World Water Congress 2015 Edinburgh Scotland
17. Climate change, impacts and adaptation
Author(s): Sebastian Vicuna (Santiago
Chile)


Keyword(s): Sub-theme 17: Climate change, impacts and adaptation,
Oral: PDF

Abstract

The Maipo basin holds 40% of Chile's total population and almost half of the country's Gross Domestic Product. The basin is located in the semiarid central region of the country and, aside from the typical pressures of growth in developing country basins, the Maipo river faces climate change impacts associated with a reduction in total runoff and changes in its seasonality. Surface water is the main water source for human settlements and economic activities including agriculture. In 2012 a group of researchers from the Universidad Catolica in Chile and other Universities in Chile and abroad, with funding from the International Development Research Center, started a research project to create a climate variability and climate change adaptation plan for the basin. The pillars of the plan are co-produced by researchers and a Scenario Building Team (SBT), which include relevant water and land use stakeholders in the basin.
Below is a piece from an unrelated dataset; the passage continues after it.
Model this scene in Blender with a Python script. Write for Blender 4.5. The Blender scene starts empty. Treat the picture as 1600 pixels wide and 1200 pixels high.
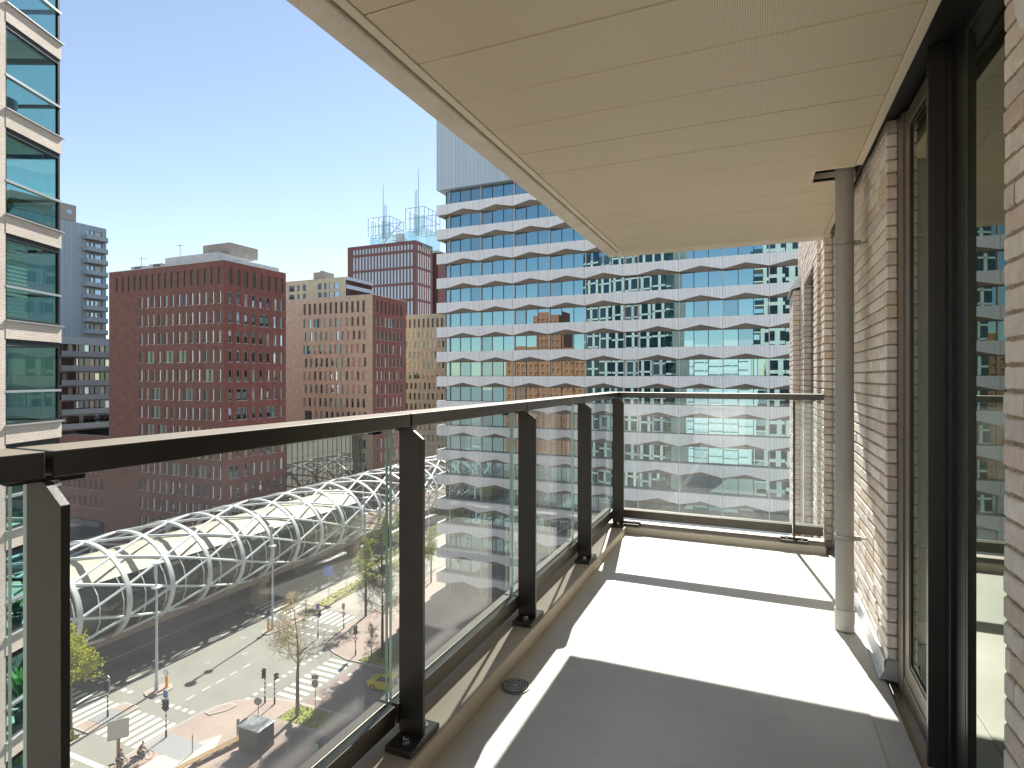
import bpy, bmesh, math, random
from mathutils import Vector, Matrix
random.seed(7)
R = math.radians
SC = bpy.context.scene
COL = SC.collection

# ------------------------------------------------------------------ camera, sky, sun, exposure
TH = math.atan(388/900.)
cam_d = bpy.data.cameras.new("camera")
cam = bpy.data.objects.new("camera", cam_d); COL.objects.link(cam)
cam.location = (0, 0, 0); cam.rotation_euler = (R(90), 0, TH)
cam_d.sensor_width = 36; cam_d.lens = 900/1600*36
cam_d.shift_y = -10/1600.
cam_d.clip_start = 0.05; cam_d.clip_end = 6000
SC.camera = cam

SUN = Vector((-0.163, 1.0, 1.0)).normalized()          # direction towards the sun
EL = math.asin(SUN.z); AZ = math.atan2(SUN.x, SUN.y)
w = bpy.data.worlds.new("World"); SC.world = w; w.use_nodes = True
nt = w.node_tree; nt.nodes.clear()
sky = nt.nodes.new('ShaderNodeTexSky'); sky.sky_type = 'NISHITA'; sky.sun_disc = False
sky.sun_elevation = EL; sky.sun_rotation = AZ
sky.air_density = 1.0; sky.dust_density = 0.08; sky.ozone_density = 0.4; sky.altitude = 0
bg = nt.nodes.new('ShaderNodeBackground'); bg.inputs[1].default_value = 0.063
wo = nt.nodes.new('ShaderNodeOutputWorld')
hs = nt.nodes.new('ShaderNodeHueSaturation'); hs.inputs['Saturation'].default_value = 0.87      # thin spring haze
nt.links.new(sky.outputs[0], hs.inputs['Color']); nt.links.new(hs.outputs[0], bg.inputs[0]); nt.links.new(bg.outputs[0], wo.inputs[0])
sl = bpy.data.lights.new("sun", 'SUN'); sl.energy = 4.1; sl.angle = R(0.53); sl.color = (1.0, 0.955, 0.865)
so = bpy.data.objects.new("sun", sl); COL.objects.link(so)
so.rotation_euler = SUN.to_track_quat('Z', 'Y').to_euler()
SC.view_settings.view_transform = 'Standard'; SC.view_settings.look = 'None'
SC.view_settings.gamma = 1; SC.view_settings.use_curve_mapping = False
SC.view_settings.exposure = 1.55
SC.render.engine = 'CYCLES'
SC.cycles.max_bounces = 10; SC.cycles.diffuse_bounces = 5; SC.cycles.glossy_bounces = 5
SC.cycles.transparent_max_bounces = 24; SC.cycles.caustics_reflective = False; SC.cycles.caustics_refractive = False
SC.cycles.sample_clamp_indirect = 6

GZ = -32.7          # street level (camera at z = 0, balcony floor at -1.33)
K = 1.308           # street plan scale

# ------------------------------------------------------------------ helpers
class MB:
    def __init__(s): s.v = []; s.f = []; s.m = []; s.uv = {}
    def quad(s, a, b, c, d, m=0, uv=None):
        i = len(s.v); s.v += [tuple(a), tuple(b), tuple(c), tuple(d)]; s.f.append((i, i+1, i+2, i+3)); s.m.append(m)
        if uv: s.uv[len(s.f)-1] = uv
    def poly(s, pts, m=0, uv=None):
        i = len(s.v); s.v += [tuple(p) for p in pts]; s.f.append(tuple(range(i, i+len(pts)))); s.m.append(m)
        if uv: s.uv[len(s.f)-1] = uv
    def box(s, x0, x1, y0, y1, z0, z1, m=0):
        i = len(s.v)
        s.v += [(x0,y0,z0),(x1,y0,z0),(x1,y1,z0),(x0,y1,z0),(x0,y0,z1),(x1,y0,z1),(x1,y1,z1),(x0,y1,z1)]
        for q, uv in (((0,3,2,1),((x0,y0),(x0,y1),(x1,y1),(x1,y0))), ((4,5,6,7),((x0,y0),(x1,y0),(x1,y1),(x0,y1))),
                  ((0,1,5,4),((x0,z0),(x1,z0),(x1,z1),(x0,z1))), ((1,2,6,5),((y0,z0),(y1,z0),(y1,z1),(y0,z1))),
                  ((2,3,7,6),((x1,z0),(x0,z0),(x0,z1),(x1,z1))), ((3,0,4,7),((y1,z0),(y0,z0),(y0,z1),(y1,z1)))):
            s.f.append(tuple(i+k for k in q)); s.m.append(m); s.uv[len(s.f)-1] = uv
    def prism(s, pts, z0, z1, m=0, mt=None):           # polygon in xy (ccw), extruded in z
        n = len(pts); i = len(s.v)
        s.v += [(p[0], p[1], z0) for p in pts] + [(p[0], p[1], z1) for p in pts]
        s.f.append(tuple(i+k for k in range(n-1, -1, -1))); s.m.append(m)
        s.f.append(tuple(i+n+k for k in range(n))); s.m.append(m if mt is None else mt)
        for k in range(n):
            s.f.append((i+k, i+(k+1) % n, i+n+(k+1) % n, i+n+k)); s.m.append(m)
    def hexa(s, p, m=0):                               # 8 points: bottom 4 ccw, top 4
        i = len(s.v); s.v += [tuple(q) for q in p]
        for q in ((0,3,2,1),(4,5,6,7),(0,1,5,4),(1,2,6,5),(2,3,7,6),(3,0,4,7)):
            s.f.append(tuple(i+k for k in q)); s.m.append(m)
    def tube(s, a, b, r0, r1=None, n=8, m=0, cap=True):
        r1 = r0 if r1 is None else r1
        a = Vector(a); b = Vector(b); d = b-a
        if d.length < 1e-6: return
        d.normalize(); x = d.orthogonal().normalized(); y = d.cross(x); i = len(s.v)
        for k in range(n):
            t = 2*math.pi*k/n; o = x*math.cos(t)+y*math.sin(t)
            s.v.append(tuple(a+o*r0)); s.v.append(tuple(b+o*r1))
        for k in range(n):
            j = (k+1) % n; s.f.append((i+2*k, i+2*j, i+2*j+1, i+2*k+1)); s.m.append(m)
        if cap:
            s.f.append(tuple(i+2*k for k in range(n-1, -1, -1))); s.m.append(m)
            s.f.append(tuple(i+2*k+1 for k in range(n))); s.m.append(m)
    def lathe(s, c, prof, n=20, m=0):                  # prof: (r, z) from bottom to top
        i = len(s.v); c = Vector(c)
        for r, z in prof:
            for k in range(n):
                t = 2*math.pi*k/n; s.v.append((c.x+r*math.cos(t), c.y+r*math.sin(t), c.z+z))
        for q in range(len(prof)-1):
            for k in range(n):
                j = (k+1) % n
                s.f.append((i+q*n+k, i+q*n+j, i+(q+1)*n+j, i+(q+1)*n+k)); s.m.append(m)
    def sweep(s, rings, m=0, close=True):              # list of equal point rings
        n = len(rings[0]); i = len(s.v)
        for r in rings: s.v += [tuple(p) for p in r]
        for q in range(len(rings)-1):
            for k in range(n if close else n-1):
                j = (k+1) % n
                s.f.append((i+q*n+k, i+q*n+j, i+(q+1)*n+j, i+(q+1)*n+k)); s.m.append(m)
    def build(s, name, mats, parent=None, smooth=False, bevel=0, loc=None):
        me = bpy.data.meshes.new(name)
        off = Vector(parent_base(parent)) if parent else Vector((0,0,0))
        if loc is not None: off = Vector(loc)
        me.from_pydata([tuple(Vector(p)-off) for p in s.v], [], s.f)
        for mm in (mats if isinstance(mats, (list, tuple)) else [mats]): me.materials.append(mm)
        me.polygons.foreach_set('material_index', s.m)
        if s.uv:
            ul = me.uv_layers.new(name='UVMap')
            for fi, uv in s.uv.items():
                for li, c in zip(me.polygons[fi].loop_indices, uv): ul.data[li].uv = c
        if smooth:
            me.polygons.foreach_set('use_smooth', [True]*len(s.f))
        me.update()
        if smooth:
            try: me.set_sharp_from_angle(angle=R(40))
            except Exception: pass
        o = bpy.data.objects.new(name, me); COL.objects.link(o)
        if parent: o.parent = parent
        elif loc is not None: o.location = loc
        if bevel:
            b = o.modifiers.new('bevel', 'BEVEL'); b.width = bevel; b.segments = 2; b.limit_method = 'ANGLE'; b.angle_limit = R(35)
        return o

def parent_base(p):
    v = Vector((0,0,0))
    while p is not None: v += p.location; p = p.parent
    return v

def thing(name, label, cat, loc=(0,0,0), group=None, rz=0):
    o = bpy.data.objects.new(name, None); COL.objects.link(o)
    o.location = loc; o.rotation_euler = (0,0,rz); o.empty_display_size = .1
    return tag(o, label, cat, group)
def tag(o, label, cat, group=None):
    o['label'] = label; o['category'] = cat
    if group: o['group'] = group
    return o
def struct(o): o['kind'] = 'structure'; return o
def dup(root, loc, rz=0, label=None, group=None, scale=None):
    r = root.copy(); COL.objects.link(r); r.location = loc; r.rotation_euler = (0,0,rz)
    if label: r['label'] = label
    if group: r['group'] = group
    if scale: r.scale = (scale,)*3
    for ch in list(root.children):
        c = ch.copy(); COL.objects.link(c); c.parent = r
        for g in list(ch.children):
            d = g.copy(); COL.objects.link(d); d.parent = c
    return r

# ------------------------------------------------------------------ materials
def newmat(name):
    m = bpy.data.materials.new(name); m.use_nodes = True; t = m.node_tree
    return m, t, t.nodes['Principled BSDF'], t.nodes['Material Output']
def N(t, k, **kw):
    n = t.nodes.new(k)
    for a, b in kw.items(): setattr(n, a, b)
    return n
def plain(name, col, rough=.6, metal=0, var=.12, scale=3.0, bump=0, bscale=60, spec=.5):
    m, t, p, o = newmat(name)
    p.inputs['Roughness'].default_value = rough; p.inputs['Metallic'].default_value = metal
    p.inputs['Specular IOR Level'].default_value = spec
    tc = N(t, 'ShaderNodeTexCoord')
    if var:
        n = N(t, 'ShaderNodeTexNoise'); n.inputs['Scale'].default_value = scale; n.inputs['Detail'].default_value = 6
        t.links.new(tc.outputs['Object'], n.inputs['Vector'])
        r = N(t, 'ShaderNodeMapRange'); r.inputs[1].default_value = .25; r.inputs[2].default_value = .75
        r.inputs[3].default_value = 1-var; r.inputs[4].default_value = 1+var
        t.links.new(n.outputs[0], r.inputs[0])
        mx = N(t, 'ShaderNodeVectorMath', operation='SCALE'); mx.inputs[0].default_value = col
        t.links.new(r.outputs[0], mx.inputs['Scale']); t.links.new(mx.outputs[0], p.inputs['Base Color'])
    else: p.inputs['Base Color'].default_value = (*col, 1)
    if bump:
        n2 = N(t, 'ShaderNodeTexNoise'); n2.inputs['Scale'].default_value = bscale; n2.inputs['Detail'].default_value = 4
        t.links.new(tc.outputs['Object'], n2.inputs['Vector'])
        b = N(t, 'ShaderNodeBump'); b.inputs['Strength'].default_value = bump; b.inputs['Distance'].default_value = .01
        t.links.new(n2.outputs[0], b.inputs['Height']); t.links.new(b.outputs[0], p.inputs['Normal'])
    return m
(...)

Following similar experiences in other regions in the world that have faced the challenges of dealing with long term planning under uncertainty, the project has divided the task of developing the plan into a series of interconnected elements. A critical first component is to work on the desired vision(s) of the basin for the future. In this regards, the "water security" concept presents the framework that accommodates all objectives of the SBT members. Understanding and quantifying the uncertainties that could affect the future water security of the basin is another critical aspect of the plan. Near and long-term climate scenarios are one dimension of these uncertainties that are combined with base development uncertainties such as urban growth scenarios. A third component constructs the models/tools that allows the assessment of impacts on water security that could arise under these scenarios. The final critical component relates to the development of the adaptation measures that could avoid the negative impacts and/or capture the potential opportunities. After two years in the development of MAPA (Maipo: Plan de Adaptacion) a series of results has been achieved in all critical components that are presented here with special focus on the urban and peri-urban conditions in the basin. The success in the process now poses a series of new challenges, most importantly: how to institutionalize a multi stakeholder process able to implement and monitor the evolution of the adaptation process.